Bien qu’elle soit culturellement « désoviétisée » depuis belle lurette, la Hongrie est un Etat dont la relation – forcément particulière car historique et tumultueuse – avec la Russie est relativement modérée. Les entreprises étatiques russes, notamment énergétiques, sont effectivement présentes en Hongrie. Après avoir pris le contrôle de la société serbe NIS, Gazprom continuerait ainsi sa progression au cœur du continent européen en maîtrisant à la fois la production, le produit, et le transporteur des énergies à haute valeur stratégique, gaz et pétrole. Et le cas de l’Ukraine et de la Biélorussie nous montre comment la maîtrise de l’énergie peut rapidement conduire à une ingérence dans le jeu politique intérieur.
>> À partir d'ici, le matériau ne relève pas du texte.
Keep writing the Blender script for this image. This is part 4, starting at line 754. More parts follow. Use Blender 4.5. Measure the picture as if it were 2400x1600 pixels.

Mais la Hongrie n’est pas désarmée, loin de là. Elle figure parmi les Etats européens en transition les plus euro-atlantistes. Elle est membre de plein droit de l’Union européenne depuis 2004, de l’OTAN depuis 1999, de l’Organisation pour la Coopération et le Développement Economiques (OCDE) depuis 1996, et du Conseil de l’Europe (CoE) depuis 1990. Elle est très active à l’Organisation pour la Sécurité et la Coopération en Europe (OSCE) dont elle est membre depuis 1973. Et elle est un des points de passage des ressources énergétiques russes vers l’Europe occidentale.

La ministre des affaires étrangères hongroise, Kinga Göncz, a par ailleurs recommandé au gouvernement de reconnaître l’indépendance du Kosovo où les troupes hongroises sont présentes. La présence hongroise en Afghanistan, dans le cadre de l’OTAN, va s’accentuant et elle existe également en Irak. Budapest projette en outre l’établissement d’un bataillon européen avec les Slovènes et les Italiens dans le cadre de la Politique Européenne de Sécurité Commune. C’est beaucoup, et ce sont autant de cartes à jouer dans les négociations entre le géant voisin et un pays danubien, donc européen.